The big environmental stories in the Chinese media (25 June-1 July)
On Monday, two generation units of the Baihetan mega-dam went into operation, the government has announced.
Once fully operational in 2022, the dam on the Jinsha River, a tributary of the Yangtze will have a generating capacity of 16GW, behind only the Three Gorges dam (22.5GW).
China’s official broadcaster CCTV said the power will save about 19 million tonnes of standard coal and reduce over 51 million tonnes of CO2 emissions per year.
Building massive hydropower dams is seen as key to meeting China’s 2060 carbon neutrality goal. China has planned 27 cascade hydropower dams on the Jinsha, with a total capacity of four times the Three Gorges. One these are built, the river will become the country’s largest hydropower base.
The Jinsha flows from the Tibetan plateau to Sichuan province for 2,300 kilometres. It’s one of China’s most critical biodiversity hotspots, home to hundreds of native fish species. Environmental and social concerns over hydropower on the Jinsha have been raised over many years though they have died down more recently.
Baihetan’s environmental impact assessment report was approved by the Ministry of Ecology and Environment in 2015. Construction took four years.

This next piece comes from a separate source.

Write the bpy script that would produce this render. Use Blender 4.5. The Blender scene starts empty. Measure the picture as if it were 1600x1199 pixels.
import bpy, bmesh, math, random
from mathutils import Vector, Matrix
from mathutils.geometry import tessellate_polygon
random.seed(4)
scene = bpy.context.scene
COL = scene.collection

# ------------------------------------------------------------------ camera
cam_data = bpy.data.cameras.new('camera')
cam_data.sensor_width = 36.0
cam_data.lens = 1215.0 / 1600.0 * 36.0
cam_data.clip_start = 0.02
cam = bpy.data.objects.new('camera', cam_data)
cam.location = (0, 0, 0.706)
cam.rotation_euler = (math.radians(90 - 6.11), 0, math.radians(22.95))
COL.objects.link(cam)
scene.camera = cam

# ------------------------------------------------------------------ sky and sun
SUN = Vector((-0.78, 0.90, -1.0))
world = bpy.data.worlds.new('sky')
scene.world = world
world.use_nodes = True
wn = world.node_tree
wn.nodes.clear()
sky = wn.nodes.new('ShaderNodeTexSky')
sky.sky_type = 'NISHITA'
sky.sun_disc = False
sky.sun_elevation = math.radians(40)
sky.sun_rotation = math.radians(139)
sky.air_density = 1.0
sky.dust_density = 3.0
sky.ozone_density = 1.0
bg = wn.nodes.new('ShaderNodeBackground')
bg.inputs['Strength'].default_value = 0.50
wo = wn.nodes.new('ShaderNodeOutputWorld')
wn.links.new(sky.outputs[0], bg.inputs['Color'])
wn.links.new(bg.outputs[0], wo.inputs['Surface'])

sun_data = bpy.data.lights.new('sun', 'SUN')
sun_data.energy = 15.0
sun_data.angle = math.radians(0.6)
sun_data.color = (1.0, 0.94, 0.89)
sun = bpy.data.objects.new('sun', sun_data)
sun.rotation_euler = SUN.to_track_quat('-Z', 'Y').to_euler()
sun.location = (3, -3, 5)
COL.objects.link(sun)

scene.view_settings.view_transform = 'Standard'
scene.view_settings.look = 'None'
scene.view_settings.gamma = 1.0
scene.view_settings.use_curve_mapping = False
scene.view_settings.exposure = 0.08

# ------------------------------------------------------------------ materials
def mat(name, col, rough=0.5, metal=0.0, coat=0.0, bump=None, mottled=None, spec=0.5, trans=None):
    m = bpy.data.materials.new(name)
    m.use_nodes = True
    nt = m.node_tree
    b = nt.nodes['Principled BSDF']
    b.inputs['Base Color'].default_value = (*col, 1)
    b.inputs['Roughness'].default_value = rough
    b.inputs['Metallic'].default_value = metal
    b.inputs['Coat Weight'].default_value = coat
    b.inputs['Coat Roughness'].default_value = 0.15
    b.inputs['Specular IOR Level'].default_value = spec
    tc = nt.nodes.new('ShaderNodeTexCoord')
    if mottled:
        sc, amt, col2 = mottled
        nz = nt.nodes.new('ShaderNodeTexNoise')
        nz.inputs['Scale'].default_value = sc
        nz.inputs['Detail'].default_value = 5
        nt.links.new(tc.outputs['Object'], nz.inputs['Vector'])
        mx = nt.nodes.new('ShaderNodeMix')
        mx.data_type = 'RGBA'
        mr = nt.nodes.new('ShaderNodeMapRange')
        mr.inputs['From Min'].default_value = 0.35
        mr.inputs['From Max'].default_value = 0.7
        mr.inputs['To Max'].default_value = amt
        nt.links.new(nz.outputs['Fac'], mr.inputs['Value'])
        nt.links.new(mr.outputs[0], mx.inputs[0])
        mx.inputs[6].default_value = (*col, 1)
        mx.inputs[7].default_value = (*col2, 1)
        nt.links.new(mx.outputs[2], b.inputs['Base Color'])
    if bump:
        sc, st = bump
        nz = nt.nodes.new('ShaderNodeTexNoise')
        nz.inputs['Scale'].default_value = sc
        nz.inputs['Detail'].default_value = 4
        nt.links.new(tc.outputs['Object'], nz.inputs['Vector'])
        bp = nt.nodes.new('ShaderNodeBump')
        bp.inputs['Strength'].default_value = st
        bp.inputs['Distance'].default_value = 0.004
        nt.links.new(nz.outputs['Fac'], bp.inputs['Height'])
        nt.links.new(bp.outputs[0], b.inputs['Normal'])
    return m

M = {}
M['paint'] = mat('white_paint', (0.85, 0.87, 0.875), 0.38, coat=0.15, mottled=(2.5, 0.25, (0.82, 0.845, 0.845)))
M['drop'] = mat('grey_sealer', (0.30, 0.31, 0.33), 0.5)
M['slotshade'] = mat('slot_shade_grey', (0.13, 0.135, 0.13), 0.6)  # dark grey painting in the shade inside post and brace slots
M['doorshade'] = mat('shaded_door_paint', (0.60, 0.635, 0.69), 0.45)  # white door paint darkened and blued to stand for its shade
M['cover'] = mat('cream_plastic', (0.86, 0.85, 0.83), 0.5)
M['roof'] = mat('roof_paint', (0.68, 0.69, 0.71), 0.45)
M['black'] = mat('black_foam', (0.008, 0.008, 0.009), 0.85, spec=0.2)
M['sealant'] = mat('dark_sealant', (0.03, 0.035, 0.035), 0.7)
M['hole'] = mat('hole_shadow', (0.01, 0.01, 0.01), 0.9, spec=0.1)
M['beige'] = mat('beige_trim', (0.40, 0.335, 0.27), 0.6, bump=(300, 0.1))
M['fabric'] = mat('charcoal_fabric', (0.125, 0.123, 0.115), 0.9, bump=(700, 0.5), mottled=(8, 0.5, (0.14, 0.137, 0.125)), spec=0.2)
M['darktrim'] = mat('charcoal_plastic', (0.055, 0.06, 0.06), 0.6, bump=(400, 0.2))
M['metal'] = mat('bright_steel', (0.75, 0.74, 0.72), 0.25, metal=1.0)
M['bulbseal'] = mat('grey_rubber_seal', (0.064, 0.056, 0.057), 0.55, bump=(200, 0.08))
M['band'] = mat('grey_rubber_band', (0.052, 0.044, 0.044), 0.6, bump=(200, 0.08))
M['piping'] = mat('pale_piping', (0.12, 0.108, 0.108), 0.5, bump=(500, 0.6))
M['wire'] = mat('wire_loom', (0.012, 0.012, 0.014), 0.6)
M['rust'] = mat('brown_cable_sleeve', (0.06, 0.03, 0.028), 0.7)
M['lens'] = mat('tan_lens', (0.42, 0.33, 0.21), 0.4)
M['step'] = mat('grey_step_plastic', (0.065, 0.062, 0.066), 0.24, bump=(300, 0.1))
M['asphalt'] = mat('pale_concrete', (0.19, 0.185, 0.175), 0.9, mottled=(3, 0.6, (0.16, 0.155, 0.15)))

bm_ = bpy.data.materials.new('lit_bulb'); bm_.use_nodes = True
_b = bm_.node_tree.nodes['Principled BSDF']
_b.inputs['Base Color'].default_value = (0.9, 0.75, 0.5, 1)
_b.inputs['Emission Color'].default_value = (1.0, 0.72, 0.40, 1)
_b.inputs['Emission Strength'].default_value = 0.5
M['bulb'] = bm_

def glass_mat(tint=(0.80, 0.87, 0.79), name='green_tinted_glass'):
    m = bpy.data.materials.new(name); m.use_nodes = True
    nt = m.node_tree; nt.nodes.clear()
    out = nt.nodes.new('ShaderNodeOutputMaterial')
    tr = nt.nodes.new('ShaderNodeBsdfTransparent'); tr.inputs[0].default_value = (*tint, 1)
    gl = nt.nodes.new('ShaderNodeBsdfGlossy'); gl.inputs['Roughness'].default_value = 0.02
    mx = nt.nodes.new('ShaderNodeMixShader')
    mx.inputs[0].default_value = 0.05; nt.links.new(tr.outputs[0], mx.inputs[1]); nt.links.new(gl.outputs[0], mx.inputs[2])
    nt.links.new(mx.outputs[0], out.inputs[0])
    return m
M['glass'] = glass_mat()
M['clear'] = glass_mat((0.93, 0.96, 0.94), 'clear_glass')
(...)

A study published last year found that since a few dams went into operation in the watershed, fish species in the lower reaches fell from 141 in the 1980s to 78 during 2008-2011. The EIA report says indigenous fish species, which prefer fast currents, are likely to keep decreasing and even go extinct. The state-owned Three Gorges Cooperation, which runs four mega-dams in the Jinsha River, including Baihetan, has committed to releasing millions of fingerlings into the river and establishing a fund to protect the region’s biodiversity.